__INSTRUCTION__:
List each line in which the string "picture" appears.

── AVAILABLE DATA ──

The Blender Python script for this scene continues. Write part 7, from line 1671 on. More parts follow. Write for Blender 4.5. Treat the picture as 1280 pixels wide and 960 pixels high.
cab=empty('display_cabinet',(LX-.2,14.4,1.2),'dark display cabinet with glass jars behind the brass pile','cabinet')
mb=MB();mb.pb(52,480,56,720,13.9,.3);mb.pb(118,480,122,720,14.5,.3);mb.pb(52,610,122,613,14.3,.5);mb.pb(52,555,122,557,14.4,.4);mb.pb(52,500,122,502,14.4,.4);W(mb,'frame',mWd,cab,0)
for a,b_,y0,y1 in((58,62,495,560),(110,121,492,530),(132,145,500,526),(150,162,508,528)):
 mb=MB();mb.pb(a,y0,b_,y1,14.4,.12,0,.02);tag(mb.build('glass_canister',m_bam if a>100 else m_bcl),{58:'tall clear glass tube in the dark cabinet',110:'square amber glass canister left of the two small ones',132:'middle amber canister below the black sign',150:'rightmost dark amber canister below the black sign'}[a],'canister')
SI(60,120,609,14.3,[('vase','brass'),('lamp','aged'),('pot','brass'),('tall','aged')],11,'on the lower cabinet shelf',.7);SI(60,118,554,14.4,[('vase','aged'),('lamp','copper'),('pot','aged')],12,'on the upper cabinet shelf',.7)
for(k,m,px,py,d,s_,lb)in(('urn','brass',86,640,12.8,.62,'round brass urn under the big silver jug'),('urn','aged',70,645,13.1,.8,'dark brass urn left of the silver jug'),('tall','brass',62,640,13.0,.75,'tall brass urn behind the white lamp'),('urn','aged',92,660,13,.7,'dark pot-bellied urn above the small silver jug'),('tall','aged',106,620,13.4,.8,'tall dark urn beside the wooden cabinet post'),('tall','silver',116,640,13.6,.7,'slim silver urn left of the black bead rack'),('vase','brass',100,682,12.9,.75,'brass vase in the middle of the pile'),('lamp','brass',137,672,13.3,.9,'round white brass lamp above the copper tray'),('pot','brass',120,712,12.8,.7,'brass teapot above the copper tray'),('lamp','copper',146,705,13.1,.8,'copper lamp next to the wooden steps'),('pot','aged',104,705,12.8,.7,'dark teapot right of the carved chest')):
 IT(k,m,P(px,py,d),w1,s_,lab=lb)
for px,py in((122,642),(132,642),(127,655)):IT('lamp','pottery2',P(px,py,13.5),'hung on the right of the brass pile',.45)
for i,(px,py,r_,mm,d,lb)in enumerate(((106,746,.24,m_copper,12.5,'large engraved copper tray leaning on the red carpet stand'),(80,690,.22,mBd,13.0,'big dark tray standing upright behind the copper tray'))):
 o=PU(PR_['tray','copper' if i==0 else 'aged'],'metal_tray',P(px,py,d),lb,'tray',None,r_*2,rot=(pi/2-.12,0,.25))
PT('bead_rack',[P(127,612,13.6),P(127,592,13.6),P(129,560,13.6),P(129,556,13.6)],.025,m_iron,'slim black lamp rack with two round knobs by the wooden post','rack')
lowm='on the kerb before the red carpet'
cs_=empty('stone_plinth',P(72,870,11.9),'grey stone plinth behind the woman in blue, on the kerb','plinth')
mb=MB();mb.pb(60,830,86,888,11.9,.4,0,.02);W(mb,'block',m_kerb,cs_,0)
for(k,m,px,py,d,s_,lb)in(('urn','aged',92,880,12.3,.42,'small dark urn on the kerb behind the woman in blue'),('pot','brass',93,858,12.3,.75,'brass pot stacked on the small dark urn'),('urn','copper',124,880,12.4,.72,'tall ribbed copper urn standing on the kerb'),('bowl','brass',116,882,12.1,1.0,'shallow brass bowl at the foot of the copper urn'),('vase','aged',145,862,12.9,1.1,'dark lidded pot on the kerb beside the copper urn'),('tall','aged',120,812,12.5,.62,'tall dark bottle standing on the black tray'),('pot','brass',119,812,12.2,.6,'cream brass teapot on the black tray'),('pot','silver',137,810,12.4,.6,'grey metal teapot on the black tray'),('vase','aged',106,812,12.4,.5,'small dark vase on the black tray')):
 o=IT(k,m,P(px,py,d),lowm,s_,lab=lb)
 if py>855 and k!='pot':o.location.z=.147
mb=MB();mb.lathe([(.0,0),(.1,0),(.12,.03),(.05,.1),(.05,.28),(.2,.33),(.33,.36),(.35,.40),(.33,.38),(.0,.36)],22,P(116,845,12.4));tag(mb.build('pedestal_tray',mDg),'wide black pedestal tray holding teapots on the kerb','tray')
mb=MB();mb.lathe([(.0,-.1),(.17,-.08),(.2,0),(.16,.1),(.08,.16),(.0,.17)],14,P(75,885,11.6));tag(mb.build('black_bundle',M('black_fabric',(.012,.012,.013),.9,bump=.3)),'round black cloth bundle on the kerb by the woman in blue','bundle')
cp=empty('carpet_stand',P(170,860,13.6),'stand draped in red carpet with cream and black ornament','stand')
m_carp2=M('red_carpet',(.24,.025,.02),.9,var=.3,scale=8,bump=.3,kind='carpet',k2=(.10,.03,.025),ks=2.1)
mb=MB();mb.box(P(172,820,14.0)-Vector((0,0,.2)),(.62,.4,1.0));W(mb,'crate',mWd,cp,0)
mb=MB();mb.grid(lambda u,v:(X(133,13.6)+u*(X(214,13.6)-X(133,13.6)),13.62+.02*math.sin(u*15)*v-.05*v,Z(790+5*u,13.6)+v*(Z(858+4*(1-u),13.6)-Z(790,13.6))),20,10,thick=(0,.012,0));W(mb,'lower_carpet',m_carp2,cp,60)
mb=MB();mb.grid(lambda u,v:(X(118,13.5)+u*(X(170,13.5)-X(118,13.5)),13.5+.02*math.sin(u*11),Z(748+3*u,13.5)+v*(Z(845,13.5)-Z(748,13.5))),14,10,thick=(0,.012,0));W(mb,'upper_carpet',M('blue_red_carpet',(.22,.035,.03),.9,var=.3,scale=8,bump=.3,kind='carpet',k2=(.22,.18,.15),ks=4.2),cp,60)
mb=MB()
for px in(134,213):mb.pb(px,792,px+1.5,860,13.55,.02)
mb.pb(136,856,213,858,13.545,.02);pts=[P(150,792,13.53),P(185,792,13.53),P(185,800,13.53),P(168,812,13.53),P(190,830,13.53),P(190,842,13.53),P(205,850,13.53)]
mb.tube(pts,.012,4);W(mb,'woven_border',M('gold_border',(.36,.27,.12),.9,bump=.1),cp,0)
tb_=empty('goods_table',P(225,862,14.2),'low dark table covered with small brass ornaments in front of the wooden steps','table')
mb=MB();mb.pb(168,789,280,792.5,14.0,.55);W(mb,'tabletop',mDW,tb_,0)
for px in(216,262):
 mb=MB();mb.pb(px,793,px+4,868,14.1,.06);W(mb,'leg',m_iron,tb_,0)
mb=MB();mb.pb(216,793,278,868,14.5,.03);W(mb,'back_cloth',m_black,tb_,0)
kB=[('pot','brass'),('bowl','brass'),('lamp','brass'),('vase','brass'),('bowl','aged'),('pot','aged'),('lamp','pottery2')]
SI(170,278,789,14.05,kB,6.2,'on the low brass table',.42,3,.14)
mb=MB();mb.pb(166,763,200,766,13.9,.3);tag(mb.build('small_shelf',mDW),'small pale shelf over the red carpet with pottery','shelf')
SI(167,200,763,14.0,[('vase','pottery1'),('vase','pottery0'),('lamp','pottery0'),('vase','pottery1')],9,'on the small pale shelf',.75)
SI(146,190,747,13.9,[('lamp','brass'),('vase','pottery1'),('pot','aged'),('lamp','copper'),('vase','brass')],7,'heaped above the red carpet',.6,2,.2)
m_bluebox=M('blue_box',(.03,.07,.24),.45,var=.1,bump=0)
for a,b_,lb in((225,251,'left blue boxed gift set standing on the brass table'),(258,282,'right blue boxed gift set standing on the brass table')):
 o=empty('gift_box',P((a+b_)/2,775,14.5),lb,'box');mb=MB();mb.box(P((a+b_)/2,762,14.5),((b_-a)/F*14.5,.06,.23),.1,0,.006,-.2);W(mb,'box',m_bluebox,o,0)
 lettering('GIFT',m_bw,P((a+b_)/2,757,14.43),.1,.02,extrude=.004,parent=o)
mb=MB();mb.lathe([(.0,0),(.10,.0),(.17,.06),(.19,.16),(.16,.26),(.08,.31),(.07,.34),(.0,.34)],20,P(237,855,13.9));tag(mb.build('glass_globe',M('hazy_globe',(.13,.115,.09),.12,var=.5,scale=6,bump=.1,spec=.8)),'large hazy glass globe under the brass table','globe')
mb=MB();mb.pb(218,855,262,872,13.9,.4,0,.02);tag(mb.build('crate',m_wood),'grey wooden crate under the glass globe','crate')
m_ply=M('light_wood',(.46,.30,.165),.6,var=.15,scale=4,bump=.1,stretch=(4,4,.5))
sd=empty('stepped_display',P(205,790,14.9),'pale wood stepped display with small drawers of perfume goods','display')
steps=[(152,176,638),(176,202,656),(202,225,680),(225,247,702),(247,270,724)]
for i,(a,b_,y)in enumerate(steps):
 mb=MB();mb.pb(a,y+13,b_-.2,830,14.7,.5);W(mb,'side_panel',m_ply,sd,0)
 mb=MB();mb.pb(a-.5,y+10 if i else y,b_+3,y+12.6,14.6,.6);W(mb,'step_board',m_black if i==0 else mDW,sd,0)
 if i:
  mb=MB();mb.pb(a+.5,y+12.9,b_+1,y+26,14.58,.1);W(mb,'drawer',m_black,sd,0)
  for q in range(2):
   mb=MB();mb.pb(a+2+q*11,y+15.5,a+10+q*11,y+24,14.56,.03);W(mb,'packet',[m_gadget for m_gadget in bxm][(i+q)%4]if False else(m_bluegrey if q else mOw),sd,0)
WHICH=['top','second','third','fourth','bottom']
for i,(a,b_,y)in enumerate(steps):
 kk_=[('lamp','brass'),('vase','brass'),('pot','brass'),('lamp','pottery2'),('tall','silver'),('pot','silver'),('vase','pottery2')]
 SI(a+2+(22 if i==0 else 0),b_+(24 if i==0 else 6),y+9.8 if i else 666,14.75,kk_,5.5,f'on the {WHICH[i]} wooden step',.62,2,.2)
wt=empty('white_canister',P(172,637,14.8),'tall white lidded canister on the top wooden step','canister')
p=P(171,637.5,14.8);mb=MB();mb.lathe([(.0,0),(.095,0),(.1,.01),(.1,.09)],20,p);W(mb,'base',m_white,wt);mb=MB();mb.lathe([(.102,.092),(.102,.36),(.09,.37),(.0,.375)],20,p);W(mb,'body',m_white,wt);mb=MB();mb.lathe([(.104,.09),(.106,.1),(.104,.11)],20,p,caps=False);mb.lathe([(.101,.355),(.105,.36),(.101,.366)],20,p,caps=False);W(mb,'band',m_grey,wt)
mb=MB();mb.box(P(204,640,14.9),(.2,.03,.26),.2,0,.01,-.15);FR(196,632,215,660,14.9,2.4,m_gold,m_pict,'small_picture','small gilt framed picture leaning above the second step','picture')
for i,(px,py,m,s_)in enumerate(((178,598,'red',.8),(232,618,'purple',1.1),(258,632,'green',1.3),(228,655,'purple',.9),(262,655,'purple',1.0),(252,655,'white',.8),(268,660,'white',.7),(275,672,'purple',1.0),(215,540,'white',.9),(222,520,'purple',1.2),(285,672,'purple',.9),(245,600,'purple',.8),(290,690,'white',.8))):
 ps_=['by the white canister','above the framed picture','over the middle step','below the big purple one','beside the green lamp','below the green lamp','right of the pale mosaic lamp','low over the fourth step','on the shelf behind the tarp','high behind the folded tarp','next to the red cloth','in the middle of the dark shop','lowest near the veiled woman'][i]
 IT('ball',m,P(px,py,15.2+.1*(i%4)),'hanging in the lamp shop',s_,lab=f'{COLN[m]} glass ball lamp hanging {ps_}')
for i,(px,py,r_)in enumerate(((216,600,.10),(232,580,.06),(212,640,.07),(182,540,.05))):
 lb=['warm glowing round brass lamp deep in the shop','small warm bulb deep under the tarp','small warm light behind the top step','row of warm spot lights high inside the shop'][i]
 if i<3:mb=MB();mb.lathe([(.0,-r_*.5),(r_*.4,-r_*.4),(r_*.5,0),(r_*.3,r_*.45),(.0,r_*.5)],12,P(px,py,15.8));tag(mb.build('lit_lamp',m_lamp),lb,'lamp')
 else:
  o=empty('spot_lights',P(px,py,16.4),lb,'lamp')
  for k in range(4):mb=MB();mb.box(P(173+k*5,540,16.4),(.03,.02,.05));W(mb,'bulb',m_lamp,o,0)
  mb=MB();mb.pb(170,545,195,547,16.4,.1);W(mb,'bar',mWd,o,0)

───

__RESULT FOR THIS TASK__:
The Blender Python script for this scene continues. Write part 7, from line 1671 on. More parts follow. Write for Blender 4.5. Treat the picture as 1280 pixels wide and 960 pixels high.
mb=MB();mb.box(P(204,640,14.9),(.2,.03,.26),.2,0,.01,-.15);FR(196,632,215,660,14.9,2.4,m_gold,m_pict,'small_picture','small gilt framed picture leaning above the second step','picture')
 ps_=['by the white canister','above the framed picture','over the middle step','below the big purple one','beside the green lamp','below the green lamp','right of the pale mosaic lamp','low over the fourth step','on the shelf behind the tarp','high behind the folded tarp','next to the red cloth','in the middle of the dark shop','lowest near the veiled woman'][i]